BEIRUT: Journalists from across the world gathered in Lebanon’s Beirut Waterfront to cover the Arab Economic and Social Development Summit on Sunday despite the tumultuous days leading up to the event.

It was not just Arab and Middle Eastern journalists who were present at the summit’s official media center; reporters from Japan, Europe and the US were also in attendance. 

There were conflicting reports on the number of journalists attending, ranging from 600 to double that. The summit’s official spokesman Dany Najim said 1,200 journalists covered the event. 

In addition to journalists working with news organizations and institutions were those traveling as part of country delegations. 

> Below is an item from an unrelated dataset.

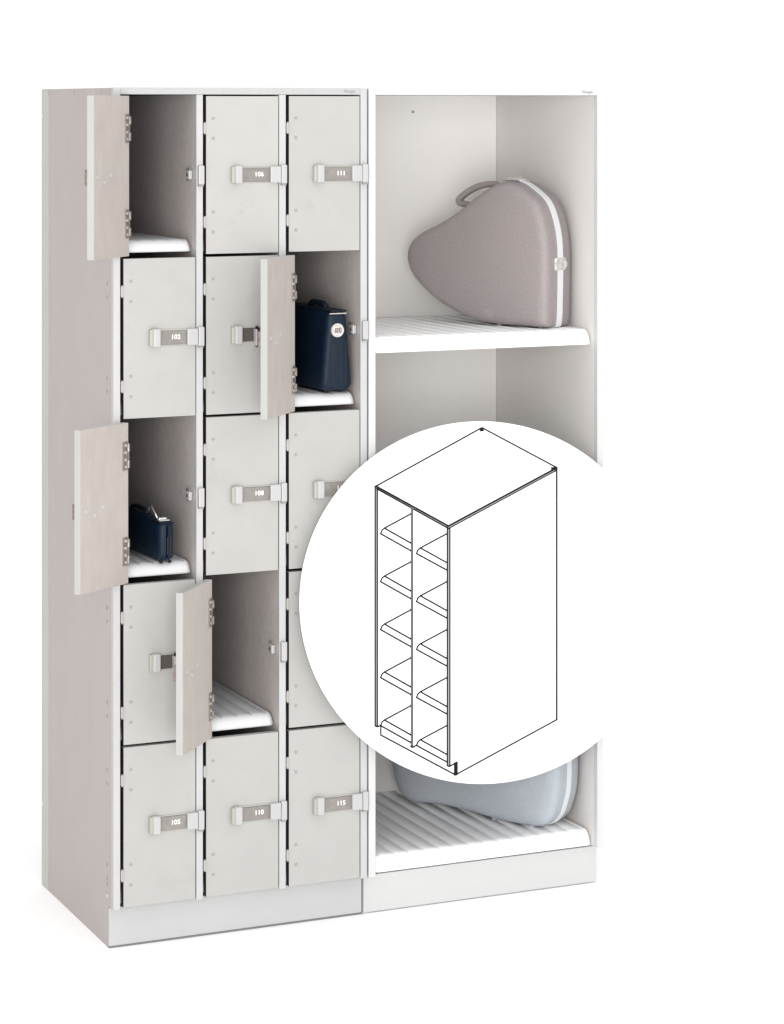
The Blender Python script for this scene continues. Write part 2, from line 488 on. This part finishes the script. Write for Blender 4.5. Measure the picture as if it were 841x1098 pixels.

The Arab League sent 11 journalists, while official numbers put an average of 10 journalists per delegation. 

“We must cover the summit. The region is very important to us. It’s where we buy oil and gas,” said a Japanese journalist.

TV, print and radio journalists were given the necessary equipment and space to allow constant reporting of the summit’s opening remarks. While they were placed in a hall adjacent to the main summit meeting room, two large screens were continuously airing the summit’s activities and talks.

Rigid security protocols were in place for the safety of attending delegations. Roads starting from Beirut’s Phoenicia Hotel in Minet Al-Hosn district all the way to Al-Nahar newspaper’s offices in Martyrs’ Square were closed as part of a security zone. 

Transportation of journalists was organized by the summit, where a bus was available round the clock to pick them up and take them to the Monroe Hotel — the media hub for the summit — in Minet Al-Hosn, before taking another bus to the Beirut Waterfront.

Several stores and restaurants were forced to shut for the days of the summit, while some issued mass text messages to the public to announce that they will stay open.

This is the fourth Arab Economic and Social Development Summit. The previous ones were hosted by Kuwait in 2009, Egypt in 2011, and Saudi Arabia in 2013.